▶ WHAT NEEDS TO BE DONE
Copy exactly the lines from the start of the data below through the one that carries "return np.array([d[0]*t, d[1]*t, z])", and only those.

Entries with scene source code
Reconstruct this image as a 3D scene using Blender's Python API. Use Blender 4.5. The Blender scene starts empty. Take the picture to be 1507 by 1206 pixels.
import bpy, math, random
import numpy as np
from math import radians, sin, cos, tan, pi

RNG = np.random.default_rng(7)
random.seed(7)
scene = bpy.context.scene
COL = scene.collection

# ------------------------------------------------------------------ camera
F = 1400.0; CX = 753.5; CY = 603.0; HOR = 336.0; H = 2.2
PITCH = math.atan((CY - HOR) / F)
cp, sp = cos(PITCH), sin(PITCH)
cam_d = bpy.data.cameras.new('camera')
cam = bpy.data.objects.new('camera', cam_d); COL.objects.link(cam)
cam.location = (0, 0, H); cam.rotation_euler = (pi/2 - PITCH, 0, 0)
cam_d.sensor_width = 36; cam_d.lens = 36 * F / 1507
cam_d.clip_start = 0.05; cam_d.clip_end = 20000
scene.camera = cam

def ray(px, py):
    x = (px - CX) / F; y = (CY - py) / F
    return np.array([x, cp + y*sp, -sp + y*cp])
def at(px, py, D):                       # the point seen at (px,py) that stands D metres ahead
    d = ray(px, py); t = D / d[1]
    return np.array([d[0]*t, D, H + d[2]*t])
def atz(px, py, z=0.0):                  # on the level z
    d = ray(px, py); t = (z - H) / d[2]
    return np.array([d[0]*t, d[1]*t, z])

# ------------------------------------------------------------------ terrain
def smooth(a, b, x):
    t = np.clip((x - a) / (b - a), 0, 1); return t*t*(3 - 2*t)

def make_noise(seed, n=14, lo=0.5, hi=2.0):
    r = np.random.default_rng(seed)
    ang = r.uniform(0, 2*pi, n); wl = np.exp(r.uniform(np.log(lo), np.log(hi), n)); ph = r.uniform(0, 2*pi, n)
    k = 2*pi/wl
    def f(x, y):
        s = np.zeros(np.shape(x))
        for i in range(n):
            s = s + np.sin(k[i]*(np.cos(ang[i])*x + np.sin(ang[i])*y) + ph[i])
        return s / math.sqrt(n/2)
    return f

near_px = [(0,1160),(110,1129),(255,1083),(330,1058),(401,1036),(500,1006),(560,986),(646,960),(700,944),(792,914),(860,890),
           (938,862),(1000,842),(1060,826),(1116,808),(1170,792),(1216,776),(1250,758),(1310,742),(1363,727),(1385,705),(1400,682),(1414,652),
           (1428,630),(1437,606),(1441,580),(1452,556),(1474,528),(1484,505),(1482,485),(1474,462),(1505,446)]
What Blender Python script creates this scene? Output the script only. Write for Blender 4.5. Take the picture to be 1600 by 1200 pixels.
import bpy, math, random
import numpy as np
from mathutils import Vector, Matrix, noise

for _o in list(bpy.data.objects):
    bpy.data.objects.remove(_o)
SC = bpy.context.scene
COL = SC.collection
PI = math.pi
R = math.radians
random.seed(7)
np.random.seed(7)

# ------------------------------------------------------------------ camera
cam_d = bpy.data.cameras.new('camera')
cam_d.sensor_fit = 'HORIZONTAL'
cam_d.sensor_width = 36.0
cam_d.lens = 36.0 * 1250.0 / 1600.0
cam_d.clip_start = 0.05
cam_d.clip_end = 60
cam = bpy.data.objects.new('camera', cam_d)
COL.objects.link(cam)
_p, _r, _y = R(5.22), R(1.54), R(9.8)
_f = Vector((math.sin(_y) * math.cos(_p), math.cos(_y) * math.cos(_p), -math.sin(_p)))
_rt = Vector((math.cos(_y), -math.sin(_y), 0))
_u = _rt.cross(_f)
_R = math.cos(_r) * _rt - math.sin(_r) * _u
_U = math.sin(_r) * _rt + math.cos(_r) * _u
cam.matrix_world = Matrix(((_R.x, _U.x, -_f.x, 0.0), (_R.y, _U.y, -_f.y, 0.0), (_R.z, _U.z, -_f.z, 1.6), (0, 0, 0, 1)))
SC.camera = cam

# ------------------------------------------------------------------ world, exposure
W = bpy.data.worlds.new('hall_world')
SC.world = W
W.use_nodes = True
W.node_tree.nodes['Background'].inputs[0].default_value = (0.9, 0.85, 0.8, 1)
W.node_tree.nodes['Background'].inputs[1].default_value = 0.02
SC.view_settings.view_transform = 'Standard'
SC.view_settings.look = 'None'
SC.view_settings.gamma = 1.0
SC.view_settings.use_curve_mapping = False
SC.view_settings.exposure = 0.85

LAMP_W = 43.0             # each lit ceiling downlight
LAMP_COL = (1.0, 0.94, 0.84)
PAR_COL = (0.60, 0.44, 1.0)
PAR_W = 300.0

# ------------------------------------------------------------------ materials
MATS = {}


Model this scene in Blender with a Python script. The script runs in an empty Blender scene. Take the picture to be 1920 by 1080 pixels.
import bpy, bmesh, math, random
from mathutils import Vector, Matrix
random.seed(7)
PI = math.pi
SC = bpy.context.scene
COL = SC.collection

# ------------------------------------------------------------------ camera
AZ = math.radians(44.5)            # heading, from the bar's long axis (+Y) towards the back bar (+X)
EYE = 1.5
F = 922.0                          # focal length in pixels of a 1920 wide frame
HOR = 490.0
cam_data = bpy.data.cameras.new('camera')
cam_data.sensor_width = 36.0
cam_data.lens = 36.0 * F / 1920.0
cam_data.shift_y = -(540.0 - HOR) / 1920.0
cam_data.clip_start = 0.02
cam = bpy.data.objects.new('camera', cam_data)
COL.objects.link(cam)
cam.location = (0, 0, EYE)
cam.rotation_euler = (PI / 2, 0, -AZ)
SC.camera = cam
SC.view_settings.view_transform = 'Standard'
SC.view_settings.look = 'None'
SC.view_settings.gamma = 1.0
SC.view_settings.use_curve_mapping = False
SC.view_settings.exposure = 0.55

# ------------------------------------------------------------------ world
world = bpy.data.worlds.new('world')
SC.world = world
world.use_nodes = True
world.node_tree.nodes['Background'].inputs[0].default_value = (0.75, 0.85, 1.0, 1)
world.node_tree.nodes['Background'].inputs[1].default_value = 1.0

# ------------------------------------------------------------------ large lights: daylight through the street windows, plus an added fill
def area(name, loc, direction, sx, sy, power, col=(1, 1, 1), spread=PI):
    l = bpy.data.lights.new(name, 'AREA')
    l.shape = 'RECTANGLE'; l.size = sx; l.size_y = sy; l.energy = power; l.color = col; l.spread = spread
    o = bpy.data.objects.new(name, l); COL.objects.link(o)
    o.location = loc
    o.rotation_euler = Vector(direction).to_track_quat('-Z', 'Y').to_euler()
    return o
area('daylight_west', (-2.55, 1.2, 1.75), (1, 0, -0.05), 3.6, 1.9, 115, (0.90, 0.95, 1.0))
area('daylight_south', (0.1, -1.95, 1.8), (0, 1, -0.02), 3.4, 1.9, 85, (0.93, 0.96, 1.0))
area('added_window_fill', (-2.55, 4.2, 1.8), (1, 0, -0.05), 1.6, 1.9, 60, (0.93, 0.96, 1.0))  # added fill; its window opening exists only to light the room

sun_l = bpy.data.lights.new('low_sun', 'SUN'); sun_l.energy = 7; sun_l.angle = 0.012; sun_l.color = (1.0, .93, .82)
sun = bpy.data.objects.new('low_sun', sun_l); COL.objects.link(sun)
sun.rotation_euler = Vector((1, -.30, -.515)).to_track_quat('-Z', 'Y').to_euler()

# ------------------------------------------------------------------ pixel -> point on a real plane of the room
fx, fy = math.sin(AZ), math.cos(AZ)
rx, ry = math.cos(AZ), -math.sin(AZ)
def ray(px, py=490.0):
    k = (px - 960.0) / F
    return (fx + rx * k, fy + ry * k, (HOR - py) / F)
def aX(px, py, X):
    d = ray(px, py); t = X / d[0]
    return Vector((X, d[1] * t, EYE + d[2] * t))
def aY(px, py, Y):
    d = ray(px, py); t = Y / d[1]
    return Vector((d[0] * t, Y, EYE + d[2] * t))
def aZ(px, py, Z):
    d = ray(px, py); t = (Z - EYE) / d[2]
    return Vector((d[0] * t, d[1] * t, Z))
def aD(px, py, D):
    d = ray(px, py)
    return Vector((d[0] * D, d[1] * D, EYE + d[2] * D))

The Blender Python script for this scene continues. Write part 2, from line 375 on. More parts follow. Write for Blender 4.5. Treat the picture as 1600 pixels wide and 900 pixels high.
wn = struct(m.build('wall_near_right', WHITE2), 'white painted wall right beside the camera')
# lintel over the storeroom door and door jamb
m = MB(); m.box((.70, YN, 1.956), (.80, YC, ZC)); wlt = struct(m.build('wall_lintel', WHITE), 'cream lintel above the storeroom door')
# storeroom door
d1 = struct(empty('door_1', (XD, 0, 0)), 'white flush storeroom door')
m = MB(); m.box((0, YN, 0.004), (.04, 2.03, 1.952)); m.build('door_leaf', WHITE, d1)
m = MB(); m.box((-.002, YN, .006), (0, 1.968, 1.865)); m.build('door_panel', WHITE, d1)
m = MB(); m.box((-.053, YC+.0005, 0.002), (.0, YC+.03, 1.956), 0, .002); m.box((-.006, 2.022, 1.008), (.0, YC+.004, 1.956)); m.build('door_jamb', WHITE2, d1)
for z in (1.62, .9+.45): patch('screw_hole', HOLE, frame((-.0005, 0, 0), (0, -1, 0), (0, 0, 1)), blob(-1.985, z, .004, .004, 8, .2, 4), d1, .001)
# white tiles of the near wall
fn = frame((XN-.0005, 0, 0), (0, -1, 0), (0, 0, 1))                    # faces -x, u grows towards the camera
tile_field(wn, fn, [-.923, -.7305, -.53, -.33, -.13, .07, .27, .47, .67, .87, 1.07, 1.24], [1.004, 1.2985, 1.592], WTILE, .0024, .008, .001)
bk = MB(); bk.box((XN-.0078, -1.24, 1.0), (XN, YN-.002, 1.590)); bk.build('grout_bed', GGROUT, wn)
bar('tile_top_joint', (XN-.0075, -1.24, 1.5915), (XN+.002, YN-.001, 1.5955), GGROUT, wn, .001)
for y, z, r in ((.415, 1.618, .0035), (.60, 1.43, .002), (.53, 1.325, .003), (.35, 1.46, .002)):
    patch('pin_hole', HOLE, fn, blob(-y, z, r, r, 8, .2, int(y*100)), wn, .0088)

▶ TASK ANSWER
Reconstruct this image as a 3D scene using Blender's Python API. Use Blender 4.5. The Blender scene starts empty. Take the picture to be 1507 by 1206 pixels.
import bpy, math, random
import numpy as np
from math import radians, sin, cos, tan, pi

RNG = np.random.default_rng(7)
random.seed(7)
scene = bpy.context.scene
COL = scene.collection

# ------------------------------------------------------------------ camera
F = 1400.0; CX = 753.5; CY = 603.0; HOR = 336.0; H = 2.2
PITCH = math.atan((CY - HOR) / F)
cp, sp = cos(PITCH), sin(PITCH)
cam_d = bpy.data.cameras.new('camera')
cam = bpy.data.objects.new('camera', cam_d); COL.objects.link(cam)
cam.location = (0, 0, H); cam.rotation_euler = (pi/2 - PITCH, 0, 0)
cam_d.sensor_width = 36; cam_d.lens = 36 * F / 1507
cam_d.clip_start = 0.05; cam_d.clip_end = 20000
scene.camera = cam

def ray(px, py):
    x = (px - CX) / F; y = (CY - py) / F
    return np.array([x, cp + y*sp, -sp + y*cp])
def at(px, py, D):                       # the point seen at (px,py) that stands D metres ahead
    d = ray(px, py); t = D / d[1]
    return np.array([d[0]*t, D, H + d[2]*t])
def atz(px, py, z=0.0):                  # on the level z
    d = ray(px, py); t = (z - H) / d[2]
    return np.array([d[0]*t, d[1]*t, z])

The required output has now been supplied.